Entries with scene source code
═══

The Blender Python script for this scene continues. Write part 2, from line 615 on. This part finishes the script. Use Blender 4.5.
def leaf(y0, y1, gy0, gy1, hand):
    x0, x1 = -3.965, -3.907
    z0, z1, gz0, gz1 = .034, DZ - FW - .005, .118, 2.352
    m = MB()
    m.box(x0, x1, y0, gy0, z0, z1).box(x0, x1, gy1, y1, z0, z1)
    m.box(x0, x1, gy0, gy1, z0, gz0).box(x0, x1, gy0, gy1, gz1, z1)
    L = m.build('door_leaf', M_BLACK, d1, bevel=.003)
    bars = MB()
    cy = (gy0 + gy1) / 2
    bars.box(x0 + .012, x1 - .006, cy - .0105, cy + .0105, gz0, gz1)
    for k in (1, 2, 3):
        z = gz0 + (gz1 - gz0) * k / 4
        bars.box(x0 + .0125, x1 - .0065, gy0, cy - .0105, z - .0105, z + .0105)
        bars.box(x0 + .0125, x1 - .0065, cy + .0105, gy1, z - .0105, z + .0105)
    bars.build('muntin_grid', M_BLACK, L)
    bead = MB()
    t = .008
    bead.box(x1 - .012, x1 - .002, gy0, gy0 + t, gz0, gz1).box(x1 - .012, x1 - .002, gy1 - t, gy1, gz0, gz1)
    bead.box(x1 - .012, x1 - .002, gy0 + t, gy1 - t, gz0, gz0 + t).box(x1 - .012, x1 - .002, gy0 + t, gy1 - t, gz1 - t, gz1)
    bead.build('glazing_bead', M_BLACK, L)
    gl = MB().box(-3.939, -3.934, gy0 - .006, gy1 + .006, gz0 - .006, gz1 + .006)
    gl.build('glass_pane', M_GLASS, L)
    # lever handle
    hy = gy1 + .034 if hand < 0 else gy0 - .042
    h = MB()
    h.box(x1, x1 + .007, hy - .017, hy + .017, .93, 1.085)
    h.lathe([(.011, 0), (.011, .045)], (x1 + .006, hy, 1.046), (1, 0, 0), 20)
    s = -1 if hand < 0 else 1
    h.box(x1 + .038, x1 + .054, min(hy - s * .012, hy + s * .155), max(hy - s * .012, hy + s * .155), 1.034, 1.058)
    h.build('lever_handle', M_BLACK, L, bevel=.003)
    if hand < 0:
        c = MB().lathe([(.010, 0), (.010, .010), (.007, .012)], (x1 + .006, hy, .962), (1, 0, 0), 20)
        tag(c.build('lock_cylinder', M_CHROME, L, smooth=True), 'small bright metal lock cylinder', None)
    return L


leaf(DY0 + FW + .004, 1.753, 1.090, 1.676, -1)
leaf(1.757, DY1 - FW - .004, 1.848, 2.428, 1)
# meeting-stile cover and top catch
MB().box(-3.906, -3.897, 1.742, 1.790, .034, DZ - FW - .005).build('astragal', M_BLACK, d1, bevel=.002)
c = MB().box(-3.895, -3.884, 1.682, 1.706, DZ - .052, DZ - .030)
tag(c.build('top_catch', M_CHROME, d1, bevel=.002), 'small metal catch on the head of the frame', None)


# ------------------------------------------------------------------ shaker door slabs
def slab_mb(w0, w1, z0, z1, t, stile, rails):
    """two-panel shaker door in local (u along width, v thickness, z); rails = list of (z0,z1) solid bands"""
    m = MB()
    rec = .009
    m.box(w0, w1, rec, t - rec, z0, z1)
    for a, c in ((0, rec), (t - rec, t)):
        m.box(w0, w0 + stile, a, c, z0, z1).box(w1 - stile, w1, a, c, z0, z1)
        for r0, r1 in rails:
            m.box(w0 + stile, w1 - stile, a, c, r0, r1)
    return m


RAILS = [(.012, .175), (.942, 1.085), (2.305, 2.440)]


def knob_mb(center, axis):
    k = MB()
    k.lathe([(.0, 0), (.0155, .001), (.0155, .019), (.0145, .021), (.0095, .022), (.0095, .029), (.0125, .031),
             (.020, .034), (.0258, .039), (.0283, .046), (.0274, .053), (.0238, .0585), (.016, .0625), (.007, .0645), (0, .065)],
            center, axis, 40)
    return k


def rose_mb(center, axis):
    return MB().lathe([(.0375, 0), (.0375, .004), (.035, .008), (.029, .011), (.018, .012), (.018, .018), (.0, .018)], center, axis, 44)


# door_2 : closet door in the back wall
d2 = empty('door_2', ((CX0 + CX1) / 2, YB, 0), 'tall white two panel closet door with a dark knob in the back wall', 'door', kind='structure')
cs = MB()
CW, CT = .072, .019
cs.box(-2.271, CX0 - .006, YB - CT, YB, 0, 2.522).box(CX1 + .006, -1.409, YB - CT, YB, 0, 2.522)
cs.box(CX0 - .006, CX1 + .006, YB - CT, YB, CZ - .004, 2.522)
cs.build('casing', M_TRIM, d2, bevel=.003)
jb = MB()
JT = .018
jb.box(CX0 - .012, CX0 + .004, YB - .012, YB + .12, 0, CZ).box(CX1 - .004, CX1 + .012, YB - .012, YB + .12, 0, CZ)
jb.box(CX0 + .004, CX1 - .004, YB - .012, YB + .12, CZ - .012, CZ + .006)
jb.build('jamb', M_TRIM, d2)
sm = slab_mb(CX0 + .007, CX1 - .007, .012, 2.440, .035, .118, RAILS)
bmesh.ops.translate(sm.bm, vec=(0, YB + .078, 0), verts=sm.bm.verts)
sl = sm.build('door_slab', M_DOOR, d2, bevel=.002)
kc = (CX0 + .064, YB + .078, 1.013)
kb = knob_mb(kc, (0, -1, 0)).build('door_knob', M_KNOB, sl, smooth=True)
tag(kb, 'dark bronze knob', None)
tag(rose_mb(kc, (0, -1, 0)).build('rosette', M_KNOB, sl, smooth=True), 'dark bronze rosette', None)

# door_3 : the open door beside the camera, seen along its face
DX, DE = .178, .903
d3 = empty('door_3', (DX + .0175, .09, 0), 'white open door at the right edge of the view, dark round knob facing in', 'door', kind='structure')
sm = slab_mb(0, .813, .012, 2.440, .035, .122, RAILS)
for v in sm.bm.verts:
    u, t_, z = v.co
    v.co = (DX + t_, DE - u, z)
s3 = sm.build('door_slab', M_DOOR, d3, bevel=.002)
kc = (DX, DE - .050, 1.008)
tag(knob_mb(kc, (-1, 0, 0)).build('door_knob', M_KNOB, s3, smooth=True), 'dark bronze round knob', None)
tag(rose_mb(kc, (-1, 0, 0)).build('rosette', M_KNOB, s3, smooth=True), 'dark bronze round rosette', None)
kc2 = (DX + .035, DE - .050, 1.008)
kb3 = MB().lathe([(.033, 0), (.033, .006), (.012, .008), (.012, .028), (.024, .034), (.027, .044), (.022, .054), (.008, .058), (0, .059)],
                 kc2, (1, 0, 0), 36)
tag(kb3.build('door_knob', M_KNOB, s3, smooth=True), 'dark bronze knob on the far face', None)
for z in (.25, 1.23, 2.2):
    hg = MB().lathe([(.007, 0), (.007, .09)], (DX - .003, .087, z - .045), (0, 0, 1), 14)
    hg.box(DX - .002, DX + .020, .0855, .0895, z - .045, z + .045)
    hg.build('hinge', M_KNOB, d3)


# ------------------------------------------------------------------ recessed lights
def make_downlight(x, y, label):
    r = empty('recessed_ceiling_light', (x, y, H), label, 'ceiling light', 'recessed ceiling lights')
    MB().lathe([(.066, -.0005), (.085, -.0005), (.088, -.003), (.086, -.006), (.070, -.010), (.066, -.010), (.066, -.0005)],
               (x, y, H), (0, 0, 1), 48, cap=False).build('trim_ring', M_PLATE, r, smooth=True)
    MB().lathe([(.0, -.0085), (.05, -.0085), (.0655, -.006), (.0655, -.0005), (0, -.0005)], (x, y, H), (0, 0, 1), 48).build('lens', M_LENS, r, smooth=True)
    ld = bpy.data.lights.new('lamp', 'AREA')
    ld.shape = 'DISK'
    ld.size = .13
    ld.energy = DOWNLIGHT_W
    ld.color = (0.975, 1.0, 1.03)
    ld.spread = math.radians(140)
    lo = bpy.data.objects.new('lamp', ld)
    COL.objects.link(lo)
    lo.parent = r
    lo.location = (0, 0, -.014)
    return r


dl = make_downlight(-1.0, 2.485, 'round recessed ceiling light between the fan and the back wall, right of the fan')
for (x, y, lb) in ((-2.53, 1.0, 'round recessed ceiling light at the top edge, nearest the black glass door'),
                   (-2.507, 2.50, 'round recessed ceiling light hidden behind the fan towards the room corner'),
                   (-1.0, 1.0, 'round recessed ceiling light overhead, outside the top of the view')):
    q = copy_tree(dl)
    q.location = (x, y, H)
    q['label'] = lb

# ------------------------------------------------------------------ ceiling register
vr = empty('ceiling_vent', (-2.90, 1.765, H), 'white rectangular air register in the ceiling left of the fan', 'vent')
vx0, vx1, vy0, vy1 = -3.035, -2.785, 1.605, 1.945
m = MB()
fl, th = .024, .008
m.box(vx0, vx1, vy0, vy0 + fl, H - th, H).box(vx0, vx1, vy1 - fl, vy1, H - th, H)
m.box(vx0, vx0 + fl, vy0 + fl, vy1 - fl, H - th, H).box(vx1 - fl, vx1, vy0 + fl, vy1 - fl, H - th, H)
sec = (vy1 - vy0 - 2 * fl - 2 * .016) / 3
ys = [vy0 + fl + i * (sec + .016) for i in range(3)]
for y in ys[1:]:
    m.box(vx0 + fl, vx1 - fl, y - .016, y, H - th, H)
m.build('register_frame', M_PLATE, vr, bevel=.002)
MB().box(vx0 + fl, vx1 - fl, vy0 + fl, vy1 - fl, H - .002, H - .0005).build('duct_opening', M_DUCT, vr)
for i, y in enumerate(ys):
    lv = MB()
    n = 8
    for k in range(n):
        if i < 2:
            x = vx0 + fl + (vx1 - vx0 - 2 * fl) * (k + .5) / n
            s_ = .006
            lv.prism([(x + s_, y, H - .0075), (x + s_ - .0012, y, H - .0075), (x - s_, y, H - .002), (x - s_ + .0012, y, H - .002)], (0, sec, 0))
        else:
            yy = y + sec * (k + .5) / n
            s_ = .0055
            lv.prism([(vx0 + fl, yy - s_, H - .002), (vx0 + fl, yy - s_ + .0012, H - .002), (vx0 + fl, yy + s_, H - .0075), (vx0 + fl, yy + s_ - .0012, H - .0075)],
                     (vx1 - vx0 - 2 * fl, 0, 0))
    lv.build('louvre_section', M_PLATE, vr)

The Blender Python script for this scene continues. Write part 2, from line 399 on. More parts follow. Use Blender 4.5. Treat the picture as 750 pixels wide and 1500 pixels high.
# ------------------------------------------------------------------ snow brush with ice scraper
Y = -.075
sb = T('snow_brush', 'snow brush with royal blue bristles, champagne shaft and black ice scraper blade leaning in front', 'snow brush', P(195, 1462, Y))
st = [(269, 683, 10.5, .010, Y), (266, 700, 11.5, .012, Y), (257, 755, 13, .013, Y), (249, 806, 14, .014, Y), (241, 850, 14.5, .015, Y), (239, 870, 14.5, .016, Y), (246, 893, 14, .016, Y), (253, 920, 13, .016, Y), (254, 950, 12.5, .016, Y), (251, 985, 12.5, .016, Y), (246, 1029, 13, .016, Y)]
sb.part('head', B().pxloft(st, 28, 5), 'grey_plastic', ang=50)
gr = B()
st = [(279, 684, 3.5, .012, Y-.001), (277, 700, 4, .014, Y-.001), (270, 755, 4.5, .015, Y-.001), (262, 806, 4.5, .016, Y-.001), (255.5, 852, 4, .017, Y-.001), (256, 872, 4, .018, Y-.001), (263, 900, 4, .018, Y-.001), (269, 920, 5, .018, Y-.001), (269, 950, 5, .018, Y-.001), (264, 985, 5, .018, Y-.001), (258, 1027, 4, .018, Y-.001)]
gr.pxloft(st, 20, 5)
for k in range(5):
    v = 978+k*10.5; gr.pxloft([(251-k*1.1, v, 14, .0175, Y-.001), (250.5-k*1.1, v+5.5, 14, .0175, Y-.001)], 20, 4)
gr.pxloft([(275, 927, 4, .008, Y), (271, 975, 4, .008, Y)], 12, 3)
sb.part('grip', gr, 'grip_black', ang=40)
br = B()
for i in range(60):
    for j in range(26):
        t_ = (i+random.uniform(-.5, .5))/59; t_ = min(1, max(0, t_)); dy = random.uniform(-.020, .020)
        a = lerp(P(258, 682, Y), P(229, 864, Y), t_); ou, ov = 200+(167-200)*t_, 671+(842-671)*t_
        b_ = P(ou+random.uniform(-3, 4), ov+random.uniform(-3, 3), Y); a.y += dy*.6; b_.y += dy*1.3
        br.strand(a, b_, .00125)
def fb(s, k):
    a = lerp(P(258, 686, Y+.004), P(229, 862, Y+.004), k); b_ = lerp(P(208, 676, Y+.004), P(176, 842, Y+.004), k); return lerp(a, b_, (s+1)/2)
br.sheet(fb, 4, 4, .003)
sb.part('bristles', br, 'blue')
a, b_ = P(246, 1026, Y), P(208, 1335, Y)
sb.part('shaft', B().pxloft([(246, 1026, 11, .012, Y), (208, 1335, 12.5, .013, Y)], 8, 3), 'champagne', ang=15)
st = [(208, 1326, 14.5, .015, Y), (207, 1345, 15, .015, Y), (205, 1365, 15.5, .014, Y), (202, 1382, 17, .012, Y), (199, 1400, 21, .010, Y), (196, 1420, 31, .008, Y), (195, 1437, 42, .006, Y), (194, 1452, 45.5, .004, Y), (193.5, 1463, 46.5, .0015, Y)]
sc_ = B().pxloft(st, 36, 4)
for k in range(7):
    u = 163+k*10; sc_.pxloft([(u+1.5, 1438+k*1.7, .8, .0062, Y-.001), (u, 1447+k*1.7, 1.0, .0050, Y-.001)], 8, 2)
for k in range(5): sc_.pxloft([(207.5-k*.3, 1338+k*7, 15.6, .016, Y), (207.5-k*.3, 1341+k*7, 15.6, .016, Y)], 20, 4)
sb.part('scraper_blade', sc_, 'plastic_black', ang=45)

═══

* _Instructions for the task_: Find the word "part" in the records and pull out each line that has it.

* _The solution_:
The Blender Python script for this scene continues. Write part 2, from line 615 on. This part finishes the script. Use Blender 4.5.
The Blender Python script for this scene continues. Write part 2, from line 399 on. More parts follow. Use Blender 4.5. Treat the picture as 750 pixels wide and 1500 pixels high.
sb.part('head', B().pxloft(st, 28, 5), 'grey_plastic', ang=50)
sb.part('grip', gr, 'grip_black', ang=40)
sb.part('bristles', br, 'blue')
sb.part('shaft', B().pxloft([(246, 1026, 11, .012, Y), (208, 1335, 12.5, .013, Y)], 8, 3), 'champagne', ang=15)
sb.part('scraper_blade', sc_, 'plastic_black', ang=45)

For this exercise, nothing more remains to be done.